■ **Given request**
Output all entries verbatim. Skip pictures.
========================================
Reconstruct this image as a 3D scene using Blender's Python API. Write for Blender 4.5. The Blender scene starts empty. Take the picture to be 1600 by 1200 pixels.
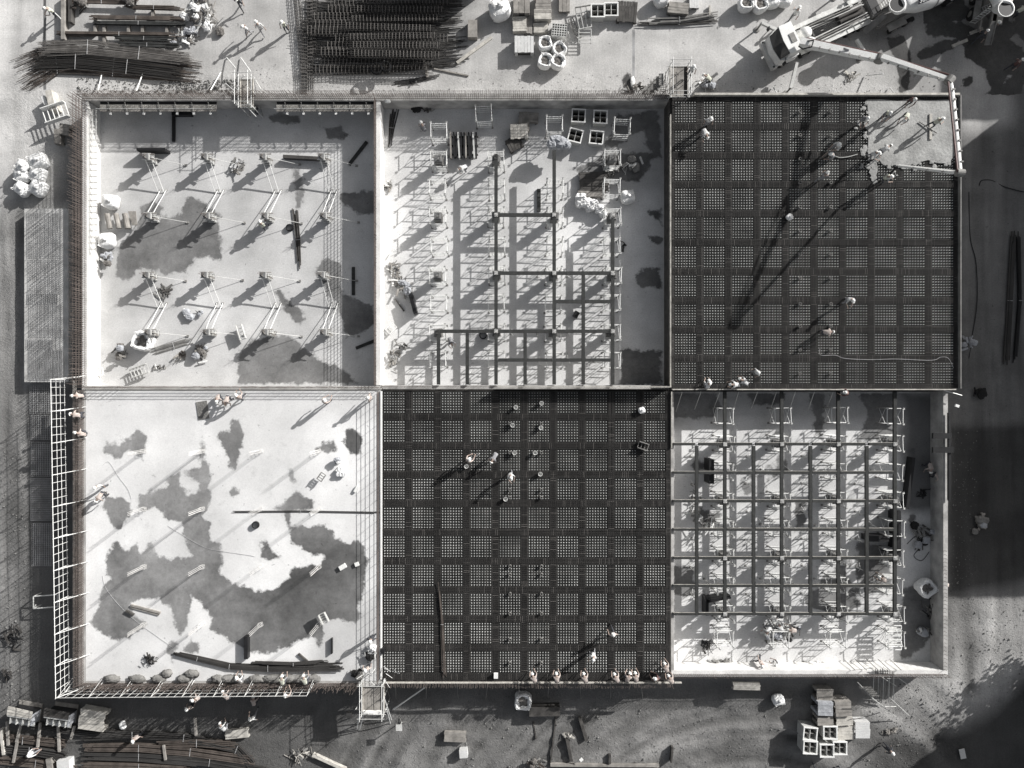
import bpy, math, random
import numpy as np
from mathutils import Vector, Matrix, Euler
R = math.radians
random.seed(7); rng = np.random.default_rng(7)
scene = bpy.context.scene
col = scene.collection

# ------------------------------------------------------------------ camera, sky, sun, exposure
CZ = 57.8                       # drone height above the lower floor slabs (m)
cam_d = bpy.data.cameras.new('camera'); cam = bpy.data.objects.new('camera', cam_d); col.objects.link(cam)
cam.location = (0, 0, CZ); cam.rotation_euler = (0, 0, 0)
cam_d.sensor_width = 36; cam_d.lens = 36 * 55.5 / 80.0
cam_d.clip_start = 0.5; cam_d.clip_end = 2000
scene.camera = cam
SUN_EL = 25.0; SUN_DX, SUN_DY = 0.80, 0.60     # sun stands to the upper right of the photo
world = bpy.data.worlds.new('World'); scene.world = world; world.use_nodes = True
wn = world.node_tree.nodes; wl = world.node_tree.links
bg = wn['Background']; sky = wn.new('ShaderNodeTexSky'); sky.sky_type = 'NISHITA'; sky.sun_disc = False
sky.sun_elevation = R(SUN_EL); sky.sun_rotation = math.atan2(SUN_DX, SUN_DY)
sky.air_density = 1.0; sky.dust_density = 3.0; sky.ozone_density = 0.4
hsv = wn.new('ShaderNodeHueSaturation'); hsv.inputs['Saturation'].default_value = 0.30
wl.new(sky.outputs[0], hsv.inputs['Color']); wl.new(hsv.outputs[0], bg.inputs['Color'])
bg.inputs['Strength'].default_value = 0.074
sun_d = bpy.data.lights.new('sun', 'SUN'); sun = bpy.data.objects.new('sun', sun_d); col.objects.link(sun)
sun_d.energy = 5.0; sun_d.angle = R(0.5); sun_d.color = (1.0, 0.985, 0.965)
ce = math.cos(R(SUN_EL))
sun.rotation_euler = Vector((SUN_DX*ce, SUN_DY*ce, math.sin(R(SUN_EL)))).to_track_quat('Z', 'Y').to_euler()
sun.location = (60, 45, 60)
scene.view_settings.view_transform = 'Standard'; scene.view_settings.look = 'None'
scene.view_settings.gamma = 1; scene.view_settings.exposure = 0.40
scene.view_settings.use_curve_mapping = False
try:
    scene.cycles.max_bounces = 6; scene.cycles.diffuse_bounces = 3
except Exception: pass

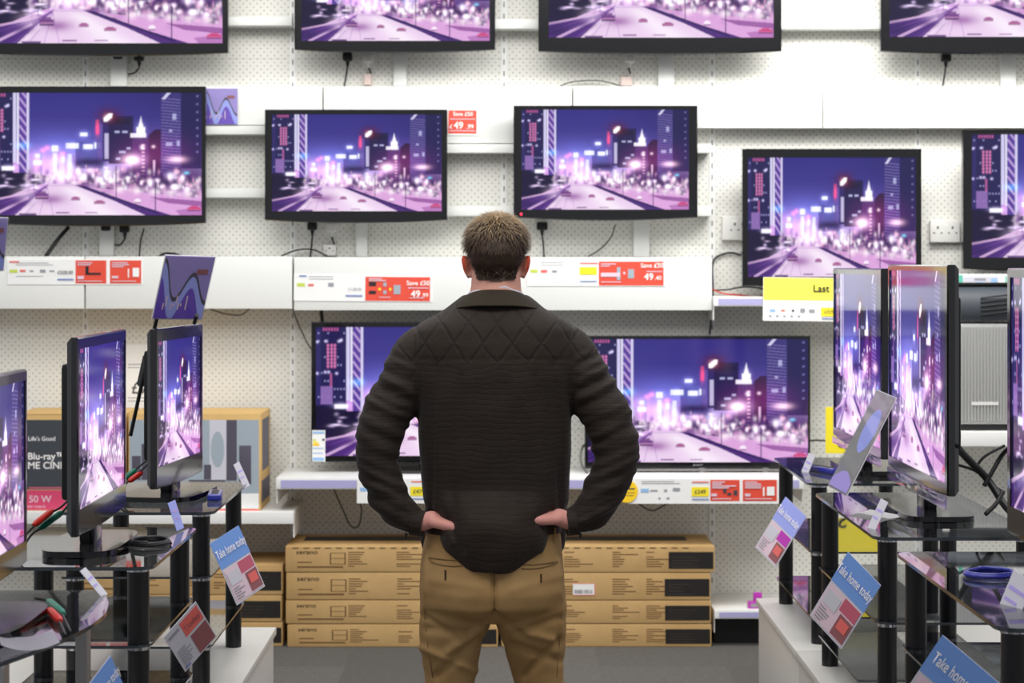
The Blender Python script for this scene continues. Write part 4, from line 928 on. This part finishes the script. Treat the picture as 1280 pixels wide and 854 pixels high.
bm = nb(); tube(bm, [(.055*math.cos(i*.5)*(1-.004*i), .055*math.sin(i*.5)*(1-.004*i), .0015*i/6) for i in range(30)], .005, 8, 3); obj('cord', bm, M['bluelit'], o, 180)
o = thing('coiled_lead', 'coil of black leads on the middle left glass stand', 'cable', tabletop_pt(187, 682)+Vector((0, 0, .005)))
bm = nb(); tube(bm, [(.05*math.cos(i*.6)*(1-.006*i), .06*math.sin(i*.6), .002*i/6) for i in range(30)], .004, 8, 3); obj('cord', bm, M['cable'], o, 180)

# ------------------------------------------------------------------ the man
YM = 5.3; sM = F/YM
def m3(px_, py_, dy=0.): return Vector(((px_-CX)/sM, YM+dy, H-(py_-CY)/sM))
def mr(pxlen): return pxlen/sM
def remesh(bm, voxel, it, fac=.5):
    me = bpy.data.meshes.new('tmp'); bm.to_mesh(me); bm.free(); o = bpy.data.objects.new('tmp', me); COL.objects.link(o)
    r = o.modifiers.new('r', 'REMESH'); r.mode = 'VOXEL'; r.voxel_size = voxel
    s = o.modifiers.new('s', 'SMOOTH'); s.iterations = it; s.factor = fac
    bpy.context.view_layer.update()
    out = bpy.data.meshes.new_from_object(o.evaluated_get(bpy.context.evaluated_depsgraph_get())); bpy.data.objects.remove(o); bpy.data.meshes.remove(me)
    return out
def capsule(bm, pts, rad, n=16, k=5):
    tube(bm, pts, rad, n, k); ellipsoid(bm, pts[0], (rad[0],)*3, 16, 10); ellipsoid(bm, pts[-1], (rad[-1],)*3, 16, 10)
def displace(me, fn):
    n = len(me.vertices); co = np.empty(n*3, np.float32); no = np.empty(n*3, np.float32); me.vertices.foreach_get('co', co); me.vertices.foreach_get('normal', no)
    co = co.reshape(-1, 3); no = no.reshape(-1, 3); d = fn(co, no); me.vertices.foreach_set('co', (co+no*d[:, None]).ravel()); me.update()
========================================
■ **Complete output**
Reconstruct this image as a 3D scene using Blender's Python API. Write for Blender 4.5. The Blender scene starts empty. Take the picture to be 1600 by 1200 pixels.
import bpy, math, random
import numpy as np
from mathutils import Vector, Matrix, Euler
R = math.radians
random.seed(7); rng = np.random.default_rng(7)
scene = bpy.context.scene
col = scene.collection

# ------------------------------------------------------------------ camera, sky, sun, exposure
CZ = 57.8                       # drone height above the lower floor slabs (m)
cam_d = bpy.data.cameras.new('camera'); cam = bpy.data.objects.new('camera', cam_d); col.objects.link(cam)
cam.location = (0, 0, CZ); cam.rotation_euler = (0, 0, 0)
cam_d.sensor_width = 36; cam_d.lens = 36 * 55.5 / 80.0
cam_d.clip_start = 0.5; cam_d.clip_end = 2000
scene.camera = cam
SUN_EL = 25.0; SUN_DX, SUN_DY = 0.80, 0.60     # sun stands to the upper right of the photo
world = bpy.data.worlds.new('World'); scene.world = world; world.use_nodes = True
wn = world.node_tree.nodes; wl = world.node_tree.links
bg = wn['Background']; sky = wn.new('ShaderNodeTexSky'); sky.sky_type = 'NISHITA'; sky.sun_disc = False
sky.sun_elevation = R(SUN_EL); sky.sun_rotation = math.atan2(SUN_DX, SUN_DY)
sky.air_density = 1.0; sky.dust_density = 3.0; sky.ozone_density = 0.4
hsv = wn.new('ShaderNodeHueSaturation'); hsv.inputs['Saturation'].default_value = 0.30
wl.new(sky.outputs[0], hsv.inputs['Color']); wl.new(hsv.outputs[0], bg.inputs['Color'])
bg.inputs['Strength'].default_value = 0.074
sun_d = bpy.data.lights.new('sun', 'SUN'); sun = bpy.data.objects.new('sun', sun_d); col.objects.link(sun)
sun_d.energy = 5.0; sun_d.angle = R(0.5); sun_d.color = (1.0, 0.985, 0.965)
ce = math.cos(R(SUN_EL))
sun.rotation_euler = Vector((SUN_DX*ce, SUN_DY*ce, math.sin(R(SUN_EL)))).to_track_quat('Z', 'Y').to_euler()
sun.location = (60, 45, 60)
scene.view_settings.view_transform = 'Standard'; scene.view_settings.look = 'None'
scene.view_settings.gamma = 1; scene.view_settings.exposure = 0.40
scene.view_settings.use_curve_mapping = False
try:
    scene.cycles.max_bounces = 6; scene.cycles.diffuse_bounces = 3
except Exception: pass

The Blender Python script for this scene continues. Write part 4, from line 928 on. This part finishes the script. Treat the picture as 1280 pixels wide and 854 pixels high.
bm = nb(); tube(bm, [(.055*math.cos(i*.5)*(1-.004*i), .055*math.sin(i*.5)*(1-.004*i), .0015*i/6) for i in range(30)], .005, 8, 3); obj('cord', bm, M['bluelit'], o, 180)
o = thing('coiled_lead', 'coil of black leads on the middle left glass stand', 'cable', tabletop_pt(187, 682)+Vector((0, 0, .005)))
bm = nb(); tube(bm, [(.05*math.cos(i*.6)*(1-.006*i), .06*math.sin(i*.6), .002*i/6) for i in range(30)], .004, 8, 3); obj('cord', bm, M['cable'], o, 180)

# ------------------------------------------------------------------ the man
YM = 5.3; sM = F/YM
def m3(px_, py_, dy=0.): return Vector(((px_-CX)/sM, YM+dy, H-(py_-CY)/sM))
def mr(pxlen): return pxlen/sM
def remesh(bm, voxel, it, fac=.5):
    me = bpy.data.meshes.new('tmp'); bm.to_mesh(me); bm.free(); o = bpy.data.objects.new('tmp', me); COL.objects.link(o)
    r = o.modifiers.new('r', 'REMESH'); r.mode = 'VOXEL'; r.voxel_size = voxel
    s = o.modifiers.new('s', 'SMOOTH'); s.iterations = it; s.factor = fac
    bpy.context.view_layer.update()
    out = bpy.data.meshes.new_from_object(o.evaluated_get(bpy.context.evaluated_depsgraph_get())); bpy.data.objects.remove(o); bpy.data.meshes.remove(me)
    return out
def capsule(bm, pts, rad, n=16, k=5):
    tube(bm, pts, rad, n, k); ellipsoid(bm, pts[0], (rad[0],)*3, 16, 10); ellipsoid(bm, pts[-1], (rad[-1],)*3, 16, 10)
def displace(me, fn):
    n = len(me.vertices); co = np.empty(n*3, np.float32); no = np.empty(n*3, np.float32); me.vertices.foreach_get('co', co); me.vertices.foreach_get('normal', no)
    co = co.reshape(-1, 3); no = no.reshape(-1, 3); d = fn(co, no); me.vertices.foreach_set('co', (co+no*d[:, None]).ravel()); me.update()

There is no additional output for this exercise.